Entries with scene source code:
----------

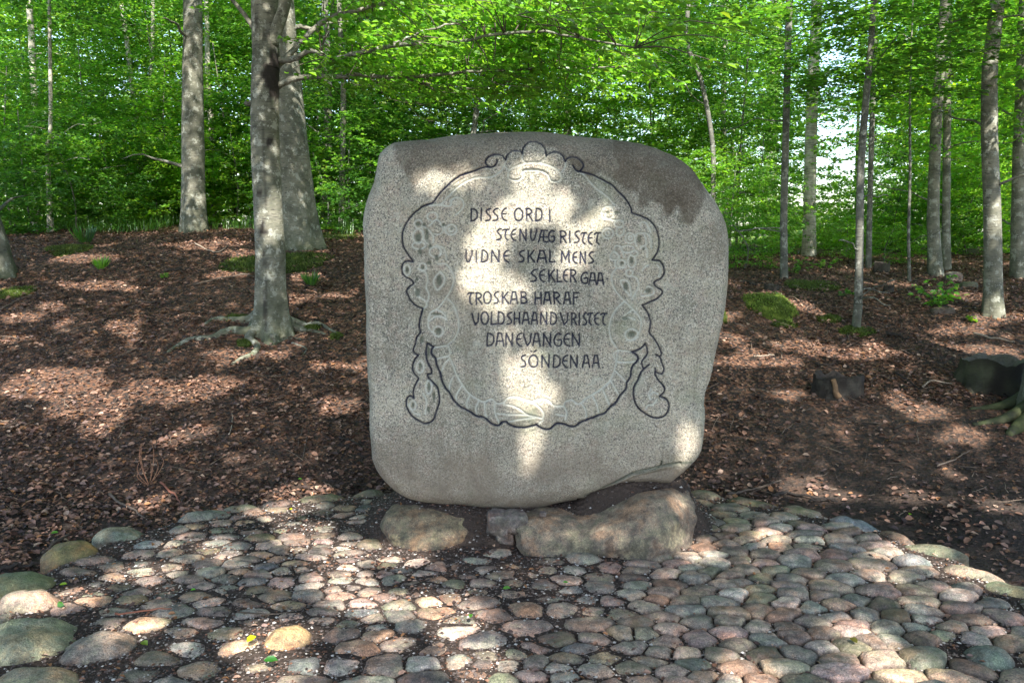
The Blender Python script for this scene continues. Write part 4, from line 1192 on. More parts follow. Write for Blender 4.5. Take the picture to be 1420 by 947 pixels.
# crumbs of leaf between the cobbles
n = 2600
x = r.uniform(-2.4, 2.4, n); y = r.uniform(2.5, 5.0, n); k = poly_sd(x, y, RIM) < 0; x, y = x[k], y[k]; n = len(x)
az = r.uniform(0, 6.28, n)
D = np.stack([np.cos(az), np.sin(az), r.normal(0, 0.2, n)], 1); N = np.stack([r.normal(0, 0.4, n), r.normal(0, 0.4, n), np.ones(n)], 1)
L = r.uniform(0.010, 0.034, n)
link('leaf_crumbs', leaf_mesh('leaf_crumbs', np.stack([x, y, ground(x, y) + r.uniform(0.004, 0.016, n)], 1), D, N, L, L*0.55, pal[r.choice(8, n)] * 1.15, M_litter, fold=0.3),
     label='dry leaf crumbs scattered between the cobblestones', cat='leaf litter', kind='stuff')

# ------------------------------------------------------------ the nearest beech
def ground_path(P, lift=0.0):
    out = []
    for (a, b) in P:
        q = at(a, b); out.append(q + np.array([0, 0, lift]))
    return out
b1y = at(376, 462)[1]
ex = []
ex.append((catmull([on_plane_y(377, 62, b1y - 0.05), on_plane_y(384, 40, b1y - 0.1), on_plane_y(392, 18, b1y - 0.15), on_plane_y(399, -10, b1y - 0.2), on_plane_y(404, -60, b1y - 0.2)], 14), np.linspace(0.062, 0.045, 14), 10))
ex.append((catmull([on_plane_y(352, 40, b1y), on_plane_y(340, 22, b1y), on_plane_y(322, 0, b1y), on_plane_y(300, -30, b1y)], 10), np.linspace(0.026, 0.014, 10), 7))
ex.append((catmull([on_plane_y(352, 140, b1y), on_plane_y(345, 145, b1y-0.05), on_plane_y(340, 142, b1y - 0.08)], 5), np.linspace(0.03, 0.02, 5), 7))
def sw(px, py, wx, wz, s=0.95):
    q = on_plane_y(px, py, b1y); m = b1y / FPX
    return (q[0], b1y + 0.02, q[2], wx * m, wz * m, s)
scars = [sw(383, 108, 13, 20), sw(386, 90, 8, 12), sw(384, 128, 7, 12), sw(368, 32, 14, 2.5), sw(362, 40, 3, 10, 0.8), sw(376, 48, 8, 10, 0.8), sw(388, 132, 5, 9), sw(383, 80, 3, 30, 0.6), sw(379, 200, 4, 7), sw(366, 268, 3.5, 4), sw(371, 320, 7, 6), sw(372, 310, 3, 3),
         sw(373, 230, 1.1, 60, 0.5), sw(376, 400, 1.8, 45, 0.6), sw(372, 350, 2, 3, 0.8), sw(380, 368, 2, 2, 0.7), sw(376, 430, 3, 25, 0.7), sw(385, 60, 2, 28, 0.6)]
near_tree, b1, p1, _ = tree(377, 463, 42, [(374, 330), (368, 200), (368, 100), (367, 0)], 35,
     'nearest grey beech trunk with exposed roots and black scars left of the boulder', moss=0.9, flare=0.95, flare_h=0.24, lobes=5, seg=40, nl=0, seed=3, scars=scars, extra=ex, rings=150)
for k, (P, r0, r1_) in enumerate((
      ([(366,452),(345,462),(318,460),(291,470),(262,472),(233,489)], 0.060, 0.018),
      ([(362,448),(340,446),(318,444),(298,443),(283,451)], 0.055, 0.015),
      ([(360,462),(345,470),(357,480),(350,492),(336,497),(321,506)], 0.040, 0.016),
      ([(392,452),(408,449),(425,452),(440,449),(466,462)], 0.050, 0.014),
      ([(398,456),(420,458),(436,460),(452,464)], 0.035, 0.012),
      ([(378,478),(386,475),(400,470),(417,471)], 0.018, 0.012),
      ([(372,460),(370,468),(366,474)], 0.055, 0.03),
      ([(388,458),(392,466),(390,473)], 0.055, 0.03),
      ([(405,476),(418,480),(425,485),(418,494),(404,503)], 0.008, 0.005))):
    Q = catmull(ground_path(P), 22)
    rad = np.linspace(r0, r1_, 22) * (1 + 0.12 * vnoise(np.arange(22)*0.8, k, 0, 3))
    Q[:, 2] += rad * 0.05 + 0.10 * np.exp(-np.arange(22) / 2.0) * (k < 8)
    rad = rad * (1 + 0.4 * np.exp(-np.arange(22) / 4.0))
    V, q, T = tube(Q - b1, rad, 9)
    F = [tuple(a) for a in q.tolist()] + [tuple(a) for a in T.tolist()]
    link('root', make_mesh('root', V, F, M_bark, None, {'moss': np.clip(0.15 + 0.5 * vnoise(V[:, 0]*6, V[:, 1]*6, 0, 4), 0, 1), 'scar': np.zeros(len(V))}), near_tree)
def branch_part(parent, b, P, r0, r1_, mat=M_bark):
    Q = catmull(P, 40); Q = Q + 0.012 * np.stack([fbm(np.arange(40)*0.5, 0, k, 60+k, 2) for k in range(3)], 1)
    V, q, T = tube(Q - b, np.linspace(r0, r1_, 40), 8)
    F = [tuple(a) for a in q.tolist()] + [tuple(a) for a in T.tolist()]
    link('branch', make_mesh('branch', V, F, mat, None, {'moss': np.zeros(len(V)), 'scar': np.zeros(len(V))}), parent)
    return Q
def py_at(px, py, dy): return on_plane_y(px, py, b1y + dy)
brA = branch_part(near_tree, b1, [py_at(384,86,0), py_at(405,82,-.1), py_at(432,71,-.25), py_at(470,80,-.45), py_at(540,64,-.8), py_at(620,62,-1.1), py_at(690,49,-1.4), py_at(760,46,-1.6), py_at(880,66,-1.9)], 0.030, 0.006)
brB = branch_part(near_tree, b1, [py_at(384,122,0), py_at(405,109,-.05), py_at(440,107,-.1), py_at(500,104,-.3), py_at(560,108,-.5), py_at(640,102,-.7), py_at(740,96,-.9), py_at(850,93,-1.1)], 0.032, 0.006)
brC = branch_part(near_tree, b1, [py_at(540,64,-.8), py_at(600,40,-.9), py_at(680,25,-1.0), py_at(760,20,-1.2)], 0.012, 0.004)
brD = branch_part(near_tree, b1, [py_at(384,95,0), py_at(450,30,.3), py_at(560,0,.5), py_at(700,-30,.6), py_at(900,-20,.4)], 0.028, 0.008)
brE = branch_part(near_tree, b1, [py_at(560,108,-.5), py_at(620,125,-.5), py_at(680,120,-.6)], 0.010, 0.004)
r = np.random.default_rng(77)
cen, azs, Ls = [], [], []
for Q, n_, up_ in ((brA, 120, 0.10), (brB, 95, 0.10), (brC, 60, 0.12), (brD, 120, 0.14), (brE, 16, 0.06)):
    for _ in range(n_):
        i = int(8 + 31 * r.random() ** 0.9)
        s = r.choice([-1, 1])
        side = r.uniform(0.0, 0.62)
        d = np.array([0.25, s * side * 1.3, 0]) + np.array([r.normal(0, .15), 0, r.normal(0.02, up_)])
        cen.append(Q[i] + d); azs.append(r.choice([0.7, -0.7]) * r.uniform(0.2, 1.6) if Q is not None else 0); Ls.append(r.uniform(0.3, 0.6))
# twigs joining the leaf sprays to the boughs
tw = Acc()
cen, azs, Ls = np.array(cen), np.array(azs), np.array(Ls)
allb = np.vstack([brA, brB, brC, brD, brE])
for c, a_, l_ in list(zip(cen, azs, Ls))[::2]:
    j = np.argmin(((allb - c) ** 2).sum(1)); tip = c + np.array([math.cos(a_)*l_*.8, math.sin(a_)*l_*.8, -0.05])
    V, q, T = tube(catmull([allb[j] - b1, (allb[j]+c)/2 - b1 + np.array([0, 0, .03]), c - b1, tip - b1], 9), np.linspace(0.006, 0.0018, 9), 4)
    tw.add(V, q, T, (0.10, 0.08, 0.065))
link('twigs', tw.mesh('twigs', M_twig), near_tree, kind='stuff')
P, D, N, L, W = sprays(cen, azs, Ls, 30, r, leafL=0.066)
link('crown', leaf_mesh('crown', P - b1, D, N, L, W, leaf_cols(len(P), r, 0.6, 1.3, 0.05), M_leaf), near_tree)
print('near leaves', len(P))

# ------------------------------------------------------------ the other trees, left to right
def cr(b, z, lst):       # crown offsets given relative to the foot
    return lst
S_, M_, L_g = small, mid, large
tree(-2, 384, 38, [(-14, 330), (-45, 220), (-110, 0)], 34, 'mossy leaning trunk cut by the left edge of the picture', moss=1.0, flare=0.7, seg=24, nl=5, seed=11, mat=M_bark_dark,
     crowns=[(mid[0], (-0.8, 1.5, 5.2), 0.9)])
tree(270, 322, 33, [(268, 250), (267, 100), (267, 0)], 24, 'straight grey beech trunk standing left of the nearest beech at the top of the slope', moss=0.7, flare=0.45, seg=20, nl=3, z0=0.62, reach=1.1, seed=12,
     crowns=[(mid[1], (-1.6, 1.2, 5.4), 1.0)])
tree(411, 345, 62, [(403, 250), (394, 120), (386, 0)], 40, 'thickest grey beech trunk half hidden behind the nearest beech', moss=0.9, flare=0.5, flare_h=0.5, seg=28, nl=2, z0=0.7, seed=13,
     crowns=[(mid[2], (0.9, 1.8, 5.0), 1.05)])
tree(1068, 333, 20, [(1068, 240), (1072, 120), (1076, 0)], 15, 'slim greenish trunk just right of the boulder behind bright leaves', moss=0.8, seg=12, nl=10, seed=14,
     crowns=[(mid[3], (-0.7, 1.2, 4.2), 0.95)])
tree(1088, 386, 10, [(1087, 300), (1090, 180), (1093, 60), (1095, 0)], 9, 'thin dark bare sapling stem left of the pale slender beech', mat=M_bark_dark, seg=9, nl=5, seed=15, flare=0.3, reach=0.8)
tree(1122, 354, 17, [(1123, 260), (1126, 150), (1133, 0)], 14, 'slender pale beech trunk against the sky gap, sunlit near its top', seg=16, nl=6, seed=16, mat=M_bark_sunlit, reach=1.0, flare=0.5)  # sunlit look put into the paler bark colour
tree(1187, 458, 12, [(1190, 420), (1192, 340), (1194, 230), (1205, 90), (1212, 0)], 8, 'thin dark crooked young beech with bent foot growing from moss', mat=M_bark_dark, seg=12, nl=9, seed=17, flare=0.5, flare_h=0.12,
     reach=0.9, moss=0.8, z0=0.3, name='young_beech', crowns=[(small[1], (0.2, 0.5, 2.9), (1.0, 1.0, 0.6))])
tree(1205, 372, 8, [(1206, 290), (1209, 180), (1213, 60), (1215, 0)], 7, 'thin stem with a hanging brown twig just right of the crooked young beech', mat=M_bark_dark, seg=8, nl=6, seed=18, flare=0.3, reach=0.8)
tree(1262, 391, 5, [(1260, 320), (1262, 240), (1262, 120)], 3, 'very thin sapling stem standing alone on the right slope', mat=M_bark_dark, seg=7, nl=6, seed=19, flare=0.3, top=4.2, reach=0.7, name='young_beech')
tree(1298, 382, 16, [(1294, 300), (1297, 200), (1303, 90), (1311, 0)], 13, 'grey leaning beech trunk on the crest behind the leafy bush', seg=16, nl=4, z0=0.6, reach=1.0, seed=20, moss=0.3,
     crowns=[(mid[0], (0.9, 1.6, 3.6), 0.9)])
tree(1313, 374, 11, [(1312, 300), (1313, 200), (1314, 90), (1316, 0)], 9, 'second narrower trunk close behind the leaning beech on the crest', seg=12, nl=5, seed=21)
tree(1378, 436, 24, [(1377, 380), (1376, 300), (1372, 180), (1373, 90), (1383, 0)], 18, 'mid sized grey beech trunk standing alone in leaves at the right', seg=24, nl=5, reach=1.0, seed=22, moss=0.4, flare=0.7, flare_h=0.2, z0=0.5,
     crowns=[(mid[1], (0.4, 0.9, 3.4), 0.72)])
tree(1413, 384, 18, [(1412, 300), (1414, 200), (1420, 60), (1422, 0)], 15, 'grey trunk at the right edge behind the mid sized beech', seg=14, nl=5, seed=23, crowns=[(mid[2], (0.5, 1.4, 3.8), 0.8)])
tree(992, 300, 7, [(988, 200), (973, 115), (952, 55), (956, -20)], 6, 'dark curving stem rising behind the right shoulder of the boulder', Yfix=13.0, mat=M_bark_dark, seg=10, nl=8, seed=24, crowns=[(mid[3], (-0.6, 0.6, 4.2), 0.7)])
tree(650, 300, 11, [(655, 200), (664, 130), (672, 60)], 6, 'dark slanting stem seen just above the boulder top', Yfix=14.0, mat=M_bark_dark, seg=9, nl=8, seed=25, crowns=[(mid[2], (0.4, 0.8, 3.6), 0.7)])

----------

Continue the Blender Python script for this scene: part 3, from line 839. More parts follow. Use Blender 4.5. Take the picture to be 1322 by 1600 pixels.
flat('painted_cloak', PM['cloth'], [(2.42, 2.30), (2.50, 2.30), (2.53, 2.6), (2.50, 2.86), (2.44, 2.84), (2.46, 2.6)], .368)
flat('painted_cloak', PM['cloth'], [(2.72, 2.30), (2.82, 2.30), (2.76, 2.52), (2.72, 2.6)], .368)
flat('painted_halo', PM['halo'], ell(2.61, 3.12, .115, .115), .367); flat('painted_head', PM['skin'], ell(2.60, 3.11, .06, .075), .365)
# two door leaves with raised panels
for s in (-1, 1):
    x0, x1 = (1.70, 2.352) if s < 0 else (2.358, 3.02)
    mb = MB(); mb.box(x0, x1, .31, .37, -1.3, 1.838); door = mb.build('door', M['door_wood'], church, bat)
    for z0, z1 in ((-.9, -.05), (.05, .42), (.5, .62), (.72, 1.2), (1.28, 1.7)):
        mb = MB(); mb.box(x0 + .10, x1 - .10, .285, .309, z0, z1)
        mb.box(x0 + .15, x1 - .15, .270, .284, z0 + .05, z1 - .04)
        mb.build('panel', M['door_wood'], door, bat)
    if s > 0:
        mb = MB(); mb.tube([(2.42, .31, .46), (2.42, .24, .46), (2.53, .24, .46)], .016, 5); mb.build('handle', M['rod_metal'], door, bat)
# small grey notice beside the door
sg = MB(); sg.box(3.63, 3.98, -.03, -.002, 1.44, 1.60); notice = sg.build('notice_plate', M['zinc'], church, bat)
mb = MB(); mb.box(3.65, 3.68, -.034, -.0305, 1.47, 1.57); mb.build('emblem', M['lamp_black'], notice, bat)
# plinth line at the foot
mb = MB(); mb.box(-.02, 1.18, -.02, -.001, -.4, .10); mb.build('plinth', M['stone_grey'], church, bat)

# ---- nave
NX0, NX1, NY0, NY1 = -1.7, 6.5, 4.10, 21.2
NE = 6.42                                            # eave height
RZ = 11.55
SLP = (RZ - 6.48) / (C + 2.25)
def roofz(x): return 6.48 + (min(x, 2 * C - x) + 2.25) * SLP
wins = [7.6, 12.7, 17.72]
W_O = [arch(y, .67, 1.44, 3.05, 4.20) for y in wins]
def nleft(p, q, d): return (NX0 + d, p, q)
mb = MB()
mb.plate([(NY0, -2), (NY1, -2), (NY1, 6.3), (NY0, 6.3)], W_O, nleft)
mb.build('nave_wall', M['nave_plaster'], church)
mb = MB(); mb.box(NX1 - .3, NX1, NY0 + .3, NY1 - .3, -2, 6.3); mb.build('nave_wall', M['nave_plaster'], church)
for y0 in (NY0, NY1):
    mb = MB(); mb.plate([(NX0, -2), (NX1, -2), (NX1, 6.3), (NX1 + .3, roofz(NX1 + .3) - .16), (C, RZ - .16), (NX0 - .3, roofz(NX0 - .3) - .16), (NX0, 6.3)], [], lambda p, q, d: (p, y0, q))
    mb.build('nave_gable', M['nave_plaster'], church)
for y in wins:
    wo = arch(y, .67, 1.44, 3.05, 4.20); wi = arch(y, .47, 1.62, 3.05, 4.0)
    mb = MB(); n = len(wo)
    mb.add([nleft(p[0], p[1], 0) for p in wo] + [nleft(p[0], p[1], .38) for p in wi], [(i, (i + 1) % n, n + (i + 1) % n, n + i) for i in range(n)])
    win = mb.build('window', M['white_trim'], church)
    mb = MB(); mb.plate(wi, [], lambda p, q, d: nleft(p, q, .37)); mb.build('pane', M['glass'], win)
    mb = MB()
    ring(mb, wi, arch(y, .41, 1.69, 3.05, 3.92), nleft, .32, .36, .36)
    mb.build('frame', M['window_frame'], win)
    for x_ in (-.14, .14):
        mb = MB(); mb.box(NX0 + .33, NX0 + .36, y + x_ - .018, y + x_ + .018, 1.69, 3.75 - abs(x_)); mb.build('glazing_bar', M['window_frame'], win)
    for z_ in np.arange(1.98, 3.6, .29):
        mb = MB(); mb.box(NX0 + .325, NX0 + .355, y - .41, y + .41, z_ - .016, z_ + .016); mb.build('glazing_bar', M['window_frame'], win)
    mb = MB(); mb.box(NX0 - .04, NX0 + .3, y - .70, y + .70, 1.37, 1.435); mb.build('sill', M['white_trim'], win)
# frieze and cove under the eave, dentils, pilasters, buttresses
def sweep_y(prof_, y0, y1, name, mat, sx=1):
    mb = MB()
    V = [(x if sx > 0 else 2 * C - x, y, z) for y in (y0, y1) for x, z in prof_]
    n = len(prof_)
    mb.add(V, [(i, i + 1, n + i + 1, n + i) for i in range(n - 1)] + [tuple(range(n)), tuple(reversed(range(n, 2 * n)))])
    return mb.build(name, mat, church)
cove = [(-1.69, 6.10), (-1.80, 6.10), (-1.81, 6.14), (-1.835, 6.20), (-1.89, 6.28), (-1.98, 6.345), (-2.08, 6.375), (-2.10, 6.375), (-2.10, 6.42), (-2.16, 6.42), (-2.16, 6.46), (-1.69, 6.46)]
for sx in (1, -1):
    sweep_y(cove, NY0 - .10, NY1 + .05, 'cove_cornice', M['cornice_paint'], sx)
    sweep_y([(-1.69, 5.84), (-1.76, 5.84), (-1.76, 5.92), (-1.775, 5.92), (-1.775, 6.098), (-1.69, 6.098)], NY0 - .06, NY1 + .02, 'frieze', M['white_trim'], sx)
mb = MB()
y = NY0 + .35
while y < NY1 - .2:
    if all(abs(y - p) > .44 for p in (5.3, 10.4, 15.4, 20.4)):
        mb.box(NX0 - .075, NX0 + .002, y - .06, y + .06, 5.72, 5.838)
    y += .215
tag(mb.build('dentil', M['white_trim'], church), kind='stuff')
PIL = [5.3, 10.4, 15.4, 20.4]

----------

What the exercise asks: Return every line from the records above that holds the word "pale".

Final answer:
tree(1088, 386, 10, [(1087, 300), (1090, 180), (1093, 60), (1095, 0)], 9, 'thin dark bare sapling stem left of the pale slender beech', mat=M_bark_dark, seg=9, nl=5, seed=15, flare=0.3, reach=0.8)
tree(1122, 354, 17, [(1123, 260), (1126, 150), (1133, 0)], 14, 'slender pale beech trunk against the sky gap, sunlit near its top', seg=16, nl=6, seed=16, mat=M_bark_sunlit, reach=1.0, flare=0.5)  # sunlit look put into the paler bark colour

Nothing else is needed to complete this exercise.